** Start Given entries **

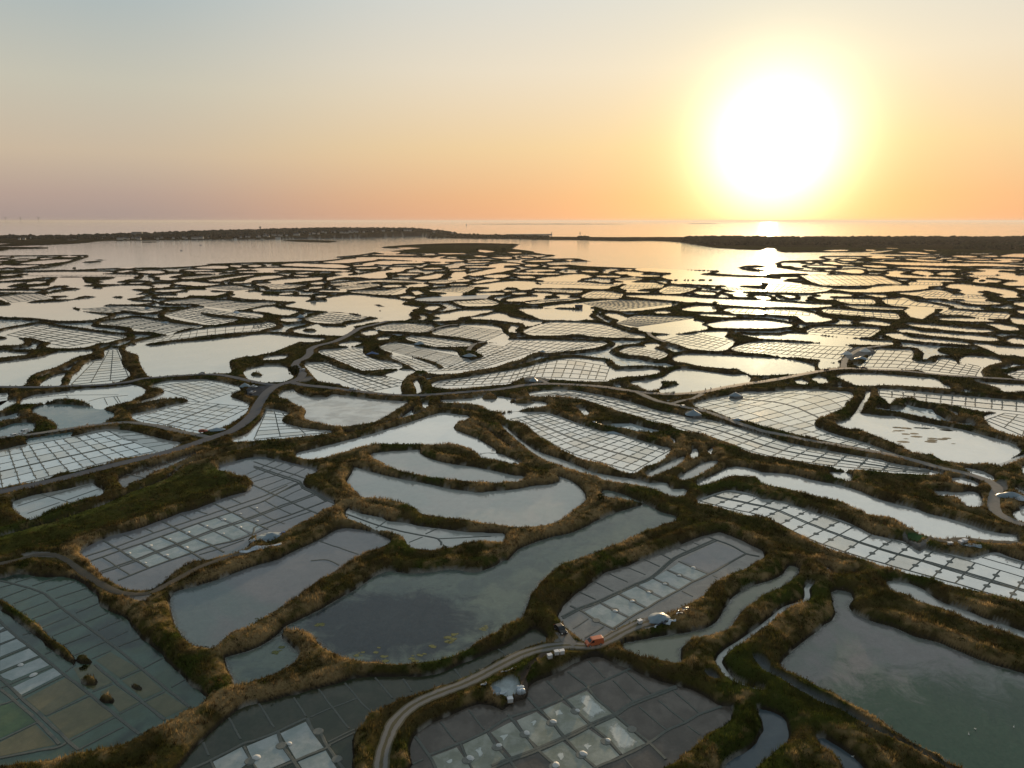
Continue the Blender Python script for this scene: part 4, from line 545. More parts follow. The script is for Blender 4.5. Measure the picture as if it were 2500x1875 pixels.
def film_mesh(name, g, z, mat, parent, inner=0.55):
    c = g.mean(0); n = len(g); V = np.concatenate([g, c + (g - c) * inner, [c]]); V = np.concatenate([V, np.full((len(V), 1), z)], 1)
    F = [(i, (i + 1) % n, n + (i + 1) % n, n + i) for i in range(n)] + [(n + i, n + (i + 1) % n, 2 * n) for i in range(n)]
    o = mesh_py(name, V, F, mat, parent); a = o.data.color_attributes.new('Col', 'FLOAT_COLOR', 'POINT')
    a.data.foreach_set('color', np.array([(0.0 if i < n else (0.75 if i < 2 * n else 1.0),) * 3 + (1.0,) for i in range(len(V))], np.float32).ravel()); return o

# ------------------------------------------------------------------ resolve outlines
BASINS = []                                    # (ground polygon, dict, kind)
for d in PONDS: BASINS.append((shore(d['s']), d, 'pond'))
for d in PANS: BASINS.append((shore(d['s']), d, 'pan'))
# the marsh goes on as thin slivers of water right up to the lagoon: fill the far ground that the survey left blank
OCC = np.zeros((260, 700), bool)                                            # photo rows 600..730 (half pixels), columns every 4 pixels
def occ_fill(p):
    a = p; b = np.roll(p, -1, 0)
    for r in range(OCC.shape[0]):
        yy = 600 + r * 0.5; k = (a[:, 1] <= yy) != (b[:, 1] <= yy)
        if k.any():
            xs = np.sort(a[k, 0] + (yy - a[k, 1]) / (b[k, 1] - a[k, 1]) * (b[k, 0] - a[k, 0])) / 4 + 30
            for q in range(0, len(xs) - 1, 2): OCC[r, max(0, int(xs[q])):max(0, int(xs[q + 1]) + 1)] = True
for d in PONDS + PANS:
    pp = px(d['s'])
    if pp[:, 1].min() < 735: occ_fill(catmull(pp, True, 20))
occ_fill(px(LAGOON)); made = 0
for tr in range(9000):
    cy = random.uniform(613, 726); k = (cy - 600) / 120.0; rx = random.uniform(14, 60); ry = random.uniform(1.0, 1.6 + 3.0 * k); cx = random.uniform(-40, 2540)
    if cy < 622 and cx > 1950: continue
    r0, r1 = int((cy - ry - 1.7 - 600) * 2), int((cy + ry + 1.7 - 600) * 2) + 1; c0, c1 = int((cx - rx - 7) / 4 + 30), int((cx + rx + 7) / 4 + 30) + 1
    if r0 < 0 or c0 < 0 or OCC[r0:r1, c0:c1].any(): continue
    OCC[r0:r1, c0:c1] = True; made += 1; sl = random.uniform(-.5, .5) * ry / rx; n = 10
    q = [(cx + rx * math.cos(2 * math.pi * i / n) * random.uniform(.8, 1.0), cy + ry * math.copysign(abs(math.sin(2 * math.pi * i / n)) ** .6, math.sin(2 * math.pi * i / n)) * random.uniform(.65, 1.0) + sl * rx * math.cos(2 * math.pi * i / n)) for i in range(n)]
    BASINS.append((shore(' '.join(['F1'] + ['%.2f,%.2f' % (x * 2212 / 625, (y - 500) * 2212 / 625) for x, y in q])), dict(style='far'), 'pond'))
    if made > 170: break
def ribbon_poly(g, w):
    t = np.gradient(g, axis=0); n = np.stack([-t[:, 1], t[:, 0]], 1); n /= np.maximum(np.hypot(*n.T), 1e-9)[:, None]
    return np.concatenate([g + n * w / 2, (g - n * w / 2)[::-1]])
for wd, s in CANALS: BASINS.append((ribbon_poly(gnd(catmull(px(s), False, 9.0)), wd), dict(style='grey'), 'canal'))
ISLE_P = [shore(s, land=True) for s in ISLES]
LAG_P = shore(LAGOON, rough=False); SEA_P = gnd(px(SEA))
ROAD_Z = 1.30
ROAD_G = [(w_, k_, gnd(catmull(px(s), False, 8.0), ROAD_Z)) for w_, k_, s in ROADS]
YARD_P = [(k, gnd(catmull(px(s), True, 8.0), {'mud': 0.55, 'moss': 0.9}.get(k, 1.2))) for k, s in YARDS]
MEADOW_P = gnd(px(MEADOW))


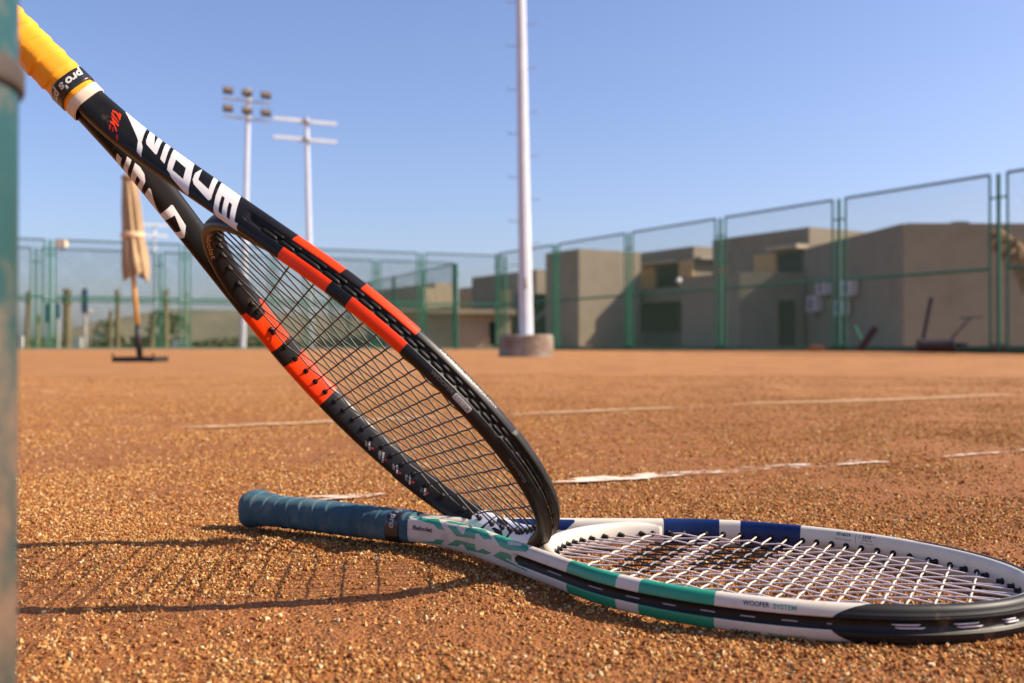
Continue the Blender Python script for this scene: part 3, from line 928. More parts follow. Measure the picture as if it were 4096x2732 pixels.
rad = np.concatenate([np.linspace(0.02, 0.42, 10)[:-1], 0.42 * 1.0095 ** np.arange(0, 250), 0.42 * 1.0095 ** 249 * 1.05 ** np.arange(1, 112)])
fan = np.radians(np.linspace(90 - 36, 90 + 36, 330))
rest = np.radians(np.linspace(90 + 36, 360 + 90 - 36, 62)[1:-1])
ang = np.concatenate([fan, rest])
A, Rr = np.meshgrid(ang, rad)
GX, GY = Rr * np.cos(A), Rr * np.sin(A)
GZ = ground_h(GX, GY)
na = len(ang)
verts = np.stack([GX.ravel(), GY.ravel(), GZ.ravel()], 1)
i, j = np.meshgrid(np.arange(len(rad) - 1), np.arange(na), indexing='ij')
f = np.stack([i * na + j, (i + 1) * na + j, (i + 1) * na + (j + 1) % na, i * na + (j + 1) % na], -1).reshape(-1, 4)
def clay_material():
    m = bpy.data.materials.new('red_clay')
    m.use_nodes = True
    nt = m.node_tree; N = nt.nodes; Lk = nt.links
    b = N['Principled BSDF']
    b.inputs['Roughness'].default_value = 0.9
    b.inputs['Specular IOR Level'].default_value = 0.2
    tc = N.new('ShaderNodeTexCoord')
    def noise(scale, detail=4, rough=0.6):
        n = N.new('ShaderNodeTexNoise'); n.inputs['Scale'].default_value = scale; n.inputs['Detail'].default_value = detail; n.inputs['Roughness'].default_value = rough
        Lk.new(tc.outputs['Object'], n.inputs['Vector']); return n
    def ramp(src, stops):
        r = N.new('ShaderNodeValToRGB')
        r.color_ramp.elements[0].position = stops[0][0]; r.color_ramp.elements[0].color = (*stops[0][1], 1)
        r.color_ramp.elements[1].position = stops[-1][0]; r.color_ramp.elements[1].color = (*stops[-1][1], 1)
        for p, c in stops[1:-1]:
            e = r.color_ramp.elements.new(p); e.color = (*c, 1)
        Lk.new(src, r.inputs['Fac']); return r
    base = ramp(noise(3.0, 6).outputs['Fac'], [(0.3, (0.33, 0.150, 0.055)), (0.55, (0.39, 0.184, 0.068)), (0.75, (0.44, 0.214, 0.082))])
    vor = N.new('ShaderNodeTexVoronoi'); vor.inputs['Scale'].default_value = 330
    Lk.new(tc.outputs['Object'], vor.inputs['Vector'])
    grain = ramp(vor.outputs['Color'], [(0.1, (0.50, 0.50, 0.50)), (0.6, (0.95, 0.92, 0.88)), (0.95, (1.5, 1.5, 1.4))])
    mul = N.new('ShaderNodeMix'); mul.data_type = 'RGBA'; mul.blend_type = 'MULTIPLY'; mul.inputs['Factor'].default_value = 0.8
    Lk.new(base.outputs['Color'], mul.inputs['A']); Lk.new(grain.outputs['Color'], mul.inputs['B'])
    patch = ramp(noise(1.7, 7, 0.72).outputs['Fac'], [(0.36, (0.80, 0.76, 0.72)), (0.50, (1.0, 1.0, 1.0)), (0.66, (1.12, 1.16, 1.2))])
    mul2 = N.new('ShaderNodeMix'); mul2.data_type = 'RGBA'; mul2.blend_type = 'MULTIPLY'; mul2.inputs['Factor'].default_value = 1.0
    Lk.new(mul.outputs['Result'], mul2.inputs['A']); Lk.new(patch.outputs['Color'], mul2.inputs['B'])
    # the packed clay under the loose grit is redder; away from the grit the sheet stands for both
    ln = N.new('ShaderNodeVectorMath'); ln.operation = 'LENGTH'; Lk.new(tc.outputs['Object'], ln.inputs[0])
    mr = N.new('ShaderNodeMapRange'); mr.inputs['From Min'].default_value = 1.1; mr.inputs['From Max'].default_value = 4.5
    Lk.new(ln.outputs['Value'], mr.inputs['Value'])
    packed = ramp(noise(60, 5).outputs['Fac'], [(0.3, (0.20, 0.074, 0.024)), (0.55, (0.27, 0.104, 0.033)), (0.75, (0.33, 0.138, 0.046))])
    mix = N.new('ShaderNodeMix'); mix.data_type = 'RGBA'
    Lk.new(mr.outputs['Result'], mix.inputs['Factor']); Lk.new(packed.outputs['Color'], mix.inputs['A']); Lk.new(mul2.outputs['Result'], mix.inputs['B'])
    Lk.new(mix.outputs['Result'], b.inputs['Base Color'])
    bp = N.new('ShaderNodeBump'); bp.inputs['Strength'].default_value = 0.9; bp.inputs['Distance'].default_value = 0.002
    v2 = N.new('ShaderNodeTexVoronoi'); v2.inputs['Scale'].default_value = 330; v2.inputs['Randomness'].default_value = 1.0
    Lk.new(tc.outputs['Object'], v2.inputs['Vector'])
    inv = N.new('ShaderNodeMath'); inv.operation = 'SUBTRACT'; inv.inputs[0].default_value = 1.0
    Lk.new(v2.outputs['Distance'], inv.inputs[1]); Lk.new(inv.outputs[0], bp.inputs['Height'])
    bp2 = N.new('ShaderNodeBump'); bp2.inputs['Strength'].default_value = 0.5; bp2.inputs['Distance'].default_value = 0.02
    Lk.new(noise(40, 6, 0.7).outputs['Fac'], bp2.inputs['Height']); Lk.new(bp.outputs['Normal'], bp2.inputs['Normal'])
    Lk.new(bp2.outputs['Normal'], b.inputs['Normal'])
    return m
m_clay = clay_material()
ground = link_mesh('clay_court', verts, f, m_clay, None, True)
tag(ground, kind='structure', label='orange clay tennis court of fine grit')

# court lines, worn away in places
def line_material(lo=0.47, c0=(0.72, 0.64, 0.56), c1=(0.58, 0.42, 0.30)):
    m = mat('worn_white_line', c0, 0.8, c1, 90)
    nt = m.node_tree; N = nt.nodes; Lk = nt.links
    out = [n for n in N if n.type == 'OUTPUT_MATERIAL'][0]; b = N['Principled BSDF']
    tc = N.new('ShaderNodeTexCoord')
    acc = None
    for sc_, w_ in ((2.2, 0.55), (26, 0.45)):
        n = N.new('ShaderNodeTexNoise'); n.inputs['Scale'].default_value = sc_; n.inputs['Detail'].default_value = 6; n.inputs['Roughness'].default_value = 0.7
        Lk.new(tc.outputs['Object'], n.inputs['Vector'])
        k = N.new('ShaderNodeMath'); k.operation = 'MULTIPLY'; k.inputs[1].default_value = w_; Lk.new(n.outputs['Fac'], k.inputs[0])
        if acc is None: acc = k
        else:
            s_ = N.new('ShaderNodeMath'); s_.operation = 'ADD'; Lk.new(acc.outputs[0], s_.inputs[0]); Lk.new(k.outputs[0], s_.inputs[1]); acc = s_
    mr = N.new('ShaderNodeMapRange'); mr.inputs['From Min'].default_value = lo; mr.inputs['From Max'].default_value = lo + 0.06
    Lk.new(acc.outputs[0], mr.inputs['Value'])
    tr = N.new('ShaderNodeBsdfTransparent'); mx = N.new('ShaderNodeMixShader')
    Lk.new(mr.outputs['Result'], mx.inputs['Fac']); Lk.new(tr.outputs[0], mx.inputs[1]); Lk.new(b.outputs[0], mx.inputs[2]); Lk.new(mx.outputs[0], out.inputs['Surface'])
    return m
m_lines = [line_material(0.48), line_material(0.43, (0.55, 0.37, 0.21), (0.46, 0.26, 0.12)), line_material(0.48, (0.58, 0.40, 0.24), (0.48, 0.27, 0.12))]
LINE_RUNS = [((0.072, 1.304), 25.6, 0), ((0.118, 2.68), 30.5, 1), ((0.105, 7.1), 33.0, 2)]
# along, width, sideways shift of what is left of each line
LINE_LEFT = [[(-0.40, -0.24, 0.030, 0.0), (-0.03, 0.43, 0.042, 0.0), (0.38, 0.58, 0.015, -0.012), (0.46, 0.54, 0.008, 0.018), (0.68, 0.98, 0.011, 0.006)],
             [(-1.0, 4.4, 0.055, 0.0)], [(-2.0, 5.0, 0.07, 0.0)]]
for (x0, y0), dg, k in LINE_RUNS:
    d = np.array([math.cos(math.radians(dg)), math.sin(math.radians(dg))]); n_ = np.array([-d[1], d[0]])
    vs = []; fs = []
    for l0, l1, wd, sh in LINE_LEFT[k]:
        ts = np.arange(l0, l1, 0.012)
        n0 = len(vs)
        for t in ts:
            e = min(1.0, (t - l0) / 0.06, (l1 - t) / 0.06) ** 0.7 if l1 - t > 0 else 0
            for q in (-1, -0.5, 0, 0.5, 1):
                p = np.array([x0, y0]) + d * t + n_ * (sh + wd / 2 * q * e + 0.006 * float(fbm(np.array(t * 9.0), np.array(k * 5.0 + q), 5)))
                vs.append((p[0], p[1], float(ground_h(np.array(p[0]), np.array(p[1]))) + 0.0035))
        fs += [(n0 + a * 5 + c, n0 + a * 5 + c + 1, n0 + a * 5 + c + 6, n0 + a * 5 + c + 5) for a in range(len(ts) - 1) for c in range(4)]
    o = link_mesh('court_line', vs, fs, m_lines[k], None, True)
    tag(o, kind='structure', label=('nearest worn white court line', 'second worn white court line', 'faint white court line far across the court')[k])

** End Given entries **

Problem to solve:
Each line that has the word "this" counts once. How many such lines are in the data? Give the number alone.

Exercise response:
2